In 2002, one of the authors visited eight petroleum refineries located in the US Gulf Coast region. It was quickly discovered during these visits that oil mist lubrication was the predominant method of lubricating pumps throughout the refining industry in the USA. Also in 2002, an equipment sales specialist with over 20 years experience as a refinery reliability engineer estimated that oil mist was being used by 24 of the 30 refineries in the Beaumont-Port Arthur region of East Texas. He believed that about 80% of the pumps in each facility were lubricated by oil mist systems. One US West Coast consulting engineer with considerable background as a refinery engineer estimated that about 50% of all USA refineries were using oil mist in 2001.

As of 2015, many of these refineries have now employed closed systems oil mist technology for over four decades and are calling this application method an unqualified success. The refineries consider closed oil mist systems a competitive advantage and have fully endorsed the application routines illustrated in this article. Moreover, these users are doing their part towards achieving a cleaner environment while imparting reliability to their rotating equipment assets.

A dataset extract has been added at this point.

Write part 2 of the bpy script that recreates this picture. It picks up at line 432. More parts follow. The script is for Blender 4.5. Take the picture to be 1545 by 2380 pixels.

What else could cause an oil mist unit or system to shut down? Well, one manager added to the three events spelled out earlier. He said running a fork lift into the 2in oil mist header would shut the system down. That may be true but certainly has never happened on any of the estimated 3,000 plant-wide oil mist systems now in service all over the world. And if it did happen, it would take considerably less than eight hours to repair the low-pressure non-flammable oil mist header.